Aim of the exercise:
Your task is to print all of the material verbatim.

Recorded data:

** START **

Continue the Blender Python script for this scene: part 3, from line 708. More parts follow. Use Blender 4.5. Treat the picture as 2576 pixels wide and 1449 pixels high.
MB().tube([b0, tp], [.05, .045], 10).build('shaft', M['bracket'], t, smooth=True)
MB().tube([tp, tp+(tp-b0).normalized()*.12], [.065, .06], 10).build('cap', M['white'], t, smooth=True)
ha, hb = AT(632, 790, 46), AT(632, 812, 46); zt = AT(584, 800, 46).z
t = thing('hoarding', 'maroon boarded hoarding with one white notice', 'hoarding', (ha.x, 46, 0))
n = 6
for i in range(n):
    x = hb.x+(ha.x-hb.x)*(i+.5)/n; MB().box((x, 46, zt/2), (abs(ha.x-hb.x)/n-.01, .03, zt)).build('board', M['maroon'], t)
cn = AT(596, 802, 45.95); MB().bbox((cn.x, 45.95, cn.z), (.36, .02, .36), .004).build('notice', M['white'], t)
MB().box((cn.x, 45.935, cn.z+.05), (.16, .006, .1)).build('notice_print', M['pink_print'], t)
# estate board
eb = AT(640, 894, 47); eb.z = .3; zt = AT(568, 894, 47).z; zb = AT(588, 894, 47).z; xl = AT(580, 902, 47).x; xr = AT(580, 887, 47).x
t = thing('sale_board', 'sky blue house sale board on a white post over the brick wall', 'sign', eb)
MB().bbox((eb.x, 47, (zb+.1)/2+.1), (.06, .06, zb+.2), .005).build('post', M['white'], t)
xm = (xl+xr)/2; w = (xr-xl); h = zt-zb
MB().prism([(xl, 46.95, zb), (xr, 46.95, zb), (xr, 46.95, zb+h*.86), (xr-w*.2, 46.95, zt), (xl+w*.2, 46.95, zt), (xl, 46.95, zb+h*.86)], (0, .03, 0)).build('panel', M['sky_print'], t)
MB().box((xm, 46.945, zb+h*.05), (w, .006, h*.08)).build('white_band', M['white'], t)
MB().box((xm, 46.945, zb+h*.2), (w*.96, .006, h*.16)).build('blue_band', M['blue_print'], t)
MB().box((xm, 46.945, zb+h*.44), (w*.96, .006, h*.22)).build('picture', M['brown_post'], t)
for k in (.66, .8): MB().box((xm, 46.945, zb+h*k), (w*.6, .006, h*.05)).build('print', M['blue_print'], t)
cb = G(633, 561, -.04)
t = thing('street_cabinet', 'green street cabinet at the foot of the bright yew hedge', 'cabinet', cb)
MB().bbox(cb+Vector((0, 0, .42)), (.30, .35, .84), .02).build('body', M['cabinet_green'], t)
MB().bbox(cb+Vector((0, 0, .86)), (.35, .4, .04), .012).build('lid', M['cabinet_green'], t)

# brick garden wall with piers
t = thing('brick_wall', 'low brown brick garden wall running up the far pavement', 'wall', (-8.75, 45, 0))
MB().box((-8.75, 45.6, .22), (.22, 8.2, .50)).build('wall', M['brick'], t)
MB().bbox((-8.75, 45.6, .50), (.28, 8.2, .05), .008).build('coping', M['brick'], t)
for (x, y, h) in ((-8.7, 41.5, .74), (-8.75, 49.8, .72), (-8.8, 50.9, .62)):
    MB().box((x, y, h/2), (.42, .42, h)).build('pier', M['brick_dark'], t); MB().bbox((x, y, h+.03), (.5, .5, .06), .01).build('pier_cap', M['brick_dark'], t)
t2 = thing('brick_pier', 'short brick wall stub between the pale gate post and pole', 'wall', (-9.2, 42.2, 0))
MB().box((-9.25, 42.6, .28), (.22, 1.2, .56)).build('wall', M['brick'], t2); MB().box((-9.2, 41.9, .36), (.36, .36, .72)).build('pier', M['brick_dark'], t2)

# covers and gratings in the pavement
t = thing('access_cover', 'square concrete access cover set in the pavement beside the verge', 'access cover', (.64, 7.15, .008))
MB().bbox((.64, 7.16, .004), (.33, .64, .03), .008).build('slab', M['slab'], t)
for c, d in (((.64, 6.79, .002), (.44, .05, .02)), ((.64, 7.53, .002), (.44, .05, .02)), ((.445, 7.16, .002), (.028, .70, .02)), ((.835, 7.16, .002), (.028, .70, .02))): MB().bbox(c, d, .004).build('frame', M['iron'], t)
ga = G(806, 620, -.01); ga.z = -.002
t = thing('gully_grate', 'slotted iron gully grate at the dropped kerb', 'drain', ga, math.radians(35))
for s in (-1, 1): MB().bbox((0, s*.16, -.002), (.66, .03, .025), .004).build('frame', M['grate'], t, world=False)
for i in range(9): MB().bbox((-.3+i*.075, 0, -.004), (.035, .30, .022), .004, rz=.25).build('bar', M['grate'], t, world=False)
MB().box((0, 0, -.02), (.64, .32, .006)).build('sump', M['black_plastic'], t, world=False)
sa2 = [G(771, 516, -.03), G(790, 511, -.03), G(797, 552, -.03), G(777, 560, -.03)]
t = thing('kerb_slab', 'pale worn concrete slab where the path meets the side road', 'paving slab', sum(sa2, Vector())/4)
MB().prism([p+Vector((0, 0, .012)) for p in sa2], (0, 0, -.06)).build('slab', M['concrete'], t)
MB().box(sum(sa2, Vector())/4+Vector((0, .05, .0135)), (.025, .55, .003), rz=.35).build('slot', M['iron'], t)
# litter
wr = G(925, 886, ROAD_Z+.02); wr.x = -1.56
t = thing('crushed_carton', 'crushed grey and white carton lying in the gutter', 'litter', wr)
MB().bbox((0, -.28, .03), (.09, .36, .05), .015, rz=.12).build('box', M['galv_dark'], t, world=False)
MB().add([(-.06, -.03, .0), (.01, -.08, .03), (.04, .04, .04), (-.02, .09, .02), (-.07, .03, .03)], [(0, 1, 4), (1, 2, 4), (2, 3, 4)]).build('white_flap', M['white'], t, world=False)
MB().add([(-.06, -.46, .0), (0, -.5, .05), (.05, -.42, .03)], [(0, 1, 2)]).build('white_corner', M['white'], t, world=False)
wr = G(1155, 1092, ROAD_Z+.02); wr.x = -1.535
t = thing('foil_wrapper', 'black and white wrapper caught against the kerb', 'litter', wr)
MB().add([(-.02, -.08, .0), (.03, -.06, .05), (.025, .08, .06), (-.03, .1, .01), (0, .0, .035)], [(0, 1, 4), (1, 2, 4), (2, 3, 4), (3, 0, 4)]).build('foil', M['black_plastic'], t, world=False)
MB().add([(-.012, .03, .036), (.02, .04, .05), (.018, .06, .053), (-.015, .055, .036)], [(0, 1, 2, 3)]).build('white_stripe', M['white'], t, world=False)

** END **

Solved exercise:
Continue the Blender Python script for this scene: part 3, from line 708. More parts follow. Use Blender 4.5. Treat the picture as 2576 pixels wide and 1449 pixels high.
MB().tube([b0, tp], [.05, .045], 10).build('shaft', M['bracket'], t, smooth=True)
MB().tube([tp, tp+(tp-b0).normalized()*.12], [.065, .06], 10).build('cap', M['white'], t, smooth=True)
ha, hb = AT(632, 790, 46), AT(632, 812, 46); zt = AT(584, 800, 46).z
t = thing('hoarding', 'maroon boarded hoarding with one white notice', 'hoarding', (ha.x, 46, 0))
n = 6
for i in range(n):
    x = hb.x+(ha.x-hb.x)*(i+.5)/n; MB().box((x, 46, zt/2), (abs(ha.x-hb.x)/n-.01, .03, zt)).build('board', M['maroon'], t)
cn = AT(596, 802, 45.95); MB().bbox((cn.x, 45.95, cn.z), (.36, .02, .36), .004).build('notice', M['white'], t)
MB().box((cn.x, 45.935, cn.z+.05), (.16, .006, .1)).build('notice_print', M['pink_print'], t)
# estate board
eb = AT(640, 894, 47); eb.z = .3; zt = AT(568, 894, 47).z; zb = AT(588, 894, 47).z; xl = AT(580, 902, 47).x; xr = AT(580, 887, 47).x
t = thing('sale_board', 'sky blue house sale board on a white post over the brick wall', 'sign', eb)
MB().bbox((eb.x, 47, (zb+.1)/2+.1), (.06, .06, zb+.2), .005).build('post', M['white'], t)
xm = (xl+xr)/2; w = (xr-xl); h = zt-zb
MB().prism([(xl, 46.95, zb), (xr, 46.95, zb), (xr, 46.95, zb+h*.86), (xr-w*.2, 46.95, zt), (xl+w*.2, 46.95, zt), (xl, 46.95, zb+h*.86)], (0, .03, 0)).build('panel', M['sky_print'], t)
MB().box((xm, 46.945, zb+h*.05), (w, .006, h*.08)).build('white_band', M['white'], t)
MB().box((xm, 46.945, zb+h*.2), (w*.96, .006, h*.16)).build('blue_band', M['blue_print'], t)
MB().box((xm, 46.945, zb+h*.44), (w*.96, .006, h*.22)).build('picture', M['brown_post'], t)
for k in (.66, .8): MB().box((xm, 46.945, zb+h*k), (w*.6, .006, h*.05)).build('print', M['blue_print'], t)
cb = G(633, 561, -.04)
t = thing('street_cabinet', 'green street cabinet at the foot of the bright yew hedge', 'cabinet', cb)
MB().bbox(cb+Vector((0, 0, .42)), (.30, .35, .84), .02).build('body', M['cabinet_green'], t)
MB().bbox(cb+Vector((0, 0, .86)), (.35, .4, .04), .012).build('lid', M['cabinet_green'], t)

# brick garden wall with piers
t = thing('brick_wall', 'low brown brick garden wall running up the far pavement', 'wall', (-8.75, 45, 0))
MB().box((-8.75, 45.6, .22), (.22, 8.2, .50)).build('wall', M['brick'], t)
MB().bbox((-8.75, 45.6, .50), (.28, 8.2, .05), .008).build('coping', M['brick'], t)
for (x, y, h) in ((-8.7, 41.5, .74), (-8.75, 49.8, .72), (-8.8, 50.9, .62)):
    MB().box((x, y, h/2), (.42, .42, h)).build('pier', M['brick_dark'], t); MB().bbox((x, y, h+.03), (.5, .5, .06), .01).build('pier_cap', M['brick_dark'], t)
t2 = thing('brick_pier', 'short brick wall stub between the pale gate post and pole', 'wall', (-9.2, 42.2, 0))
MB().box((-9.25, 42.6, .28), (.22, 1.2, .56)).build('wall', M['brick'], t2); MB().box((-9.2, 41.9, .36), (.36, .36, .72)).build('pier', M['brick_dark'], t2)

# covers and gratings in the pavement
t = thing('access_cover', 'square concrete access cover set in the pavement beside the verge', 'access cover', (.64, 7.15, .008))
MB().bbox((.64, 7.16, .004), (.33, .64, .03), .008).build('slab', M['slab'], t)
for c, d in (((.64, 6.79, .002), (.44, .05, .02)), ((.64, 7.53, .002), (.44, .05, .02)), ((.445, 7.16, .002), (.028, .70, .02)), ((.835, 7.16, .002), (.028, .70, .02))): MB().bbox(c, d, .004).build('frame', M['iron'], t)
ga = G(806, 620, -.01); ga.z = -.002
t = thing('gully_grate', 'slotted iron gully grate at the dropped kerb', 'drain', ga, math.radians(35))
for s in (-1, 1): MB().bbox((0, s*.16, -.002), (.66, .03, .025), .004).build('frame', M['grate'], t, world=False)
for i in range(9): MB().bbox((-.3+i*.075, 0, -.004), (.035, .30, .022), .004, rz=.25).build('bar', M['grate'], t, world=False)
MB().box((0, 0, -.02), (.64, .32, .006)).build('sump', M['black_plastic'], t, world=False)
sa2 = [G(771, 516, -.03), G(790, 511, -.03), G(797, 552, -.03), G(777, 560, -.03)]
t = thing('kerb_slab', 'pale worn concrete slab where the path meets the side road', 'paving slab', sum(sa2, Vector())/4)
MB().prism([p+Vector((0, 0, .012)) for p in sa2], (0, 0, -.06)).build('slab', M['concrete'], t)
MB().box(sum(sa2, Vector())/4+Vector((0, .05, .0135)), (.025, .55, .003), rz=.35).build('slot', M['iron'], t)
# litter
wr = G(925, 886, ROAD_Z+.02); wr.x = -1.56
t = thing('crushed_carton', 'crushed grey and white carton lying in the gutter', 'litter', wr)
MB().bbox((0, -.28, .03), (.09, .36, .05), .015, rz=.12).build('box', M['galv_dark'], t, world=False)
MB().add([(-.06, -.03, .0), (.01, -.08, .03), (.04, .04, .04), (-.02, .09, .02), (-.07, .03, .03)], [(0, 1, 4), (1, 2, 4), (2, 3, 4)]).build('white_flap', M['white'], t, world=False)
MB().add([(-.06, -.46, .0), (0, -.5, .05), (.05, -.42, .03)], [(0, 1, 2)]).build('white_corner', M['white'], t, world=False)
wr = G(1155, 1092, ROAD_Z+.02); wr.x = -1.535
t = thing('foil_wrapper', 'black and white wrapper caught against the kerb', 'litter', wr)
MB().add([(-.02, -.08, .0), (.03, -.06, .05), (.025, .08, .06), (-.03, .1, .01), (0, .0, .035)], [(0, 1, 4), (1, 2, 4), (2, 3, 4), (3, 0, 4)]).build('foil', M['black_plastic'], t, world=False)
MB().add([(-.012, .03, .036), (.02, .04, .05), (.018, .06, .053), (-.015, .055, .036)], [(0, 1, 2, 3)]).build('white_stripe', M['white'], t, world=False)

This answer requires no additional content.